Do you feel that retail is especially critical right now?

Correct. When these dealers own a fair amount of franchises they don’t want a sales staff on the floor looking out at the dealership across the street saying, “maybe I should be selling cars over there.” You want them firmly planted saying:  “Look at all the stuff they have going on here. They’ve got these new cars coming, they’ve got this new campaign that marketing guy told me about this. Cool.”

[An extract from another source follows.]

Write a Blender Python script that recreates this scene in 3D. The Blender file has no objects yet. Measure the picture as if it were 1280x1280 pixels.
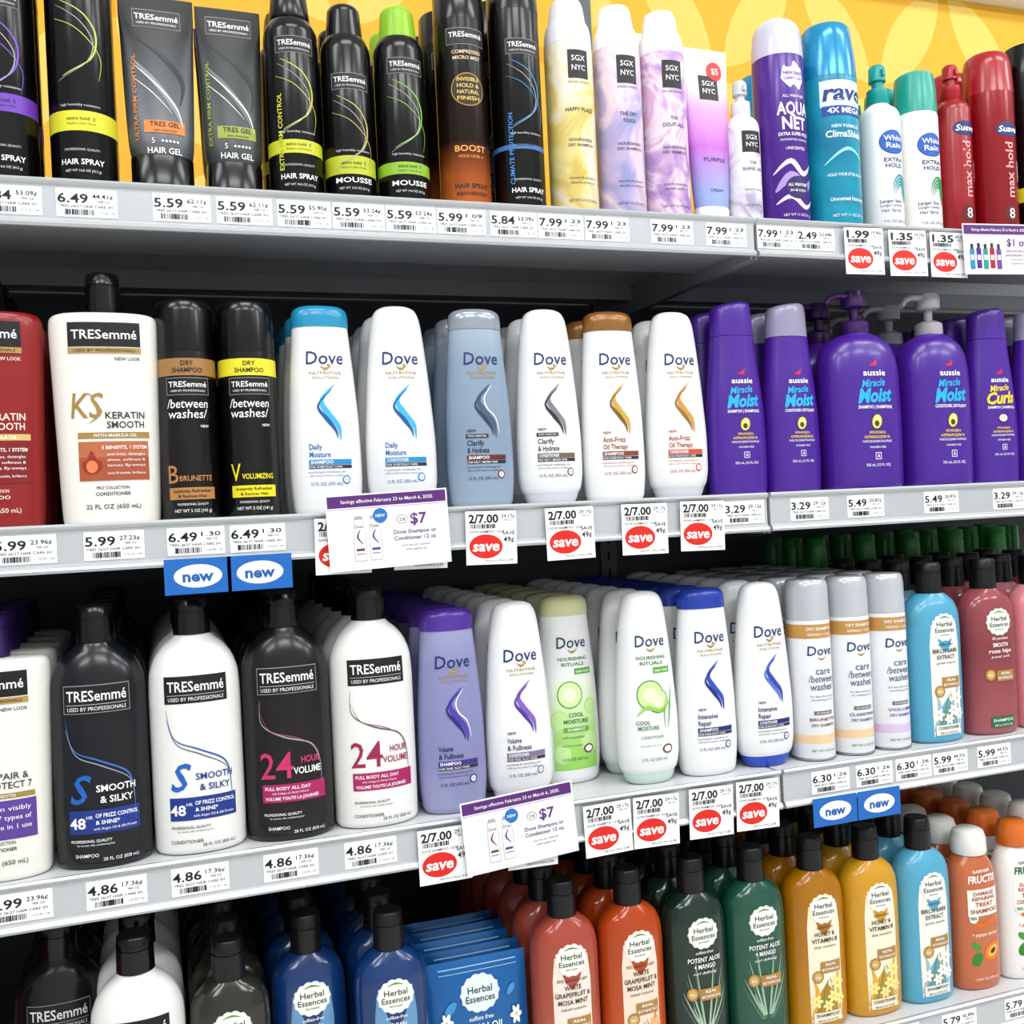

Prior to joining Audi of America as Chief Marketing Officer, Keogh, 37, worked at Mercedes-Benz USA for more than a decade. Most recently, Keogh was general manager, marketing communications, where he was responsible for developing all strategic marketing communications plans, including brand and product positioning. Previous positions at Mercedes-Benz included general manager, Smart USA where Keogh was responsible for sales, marketing, product planning and retail development for the new automotive brand. Prior to leading Smart USA, Keogh was responsible for corporate communications for MBUSA. Keogh has a Bachelor of Arts from Hobart and William Smith Colleges in upstate New York.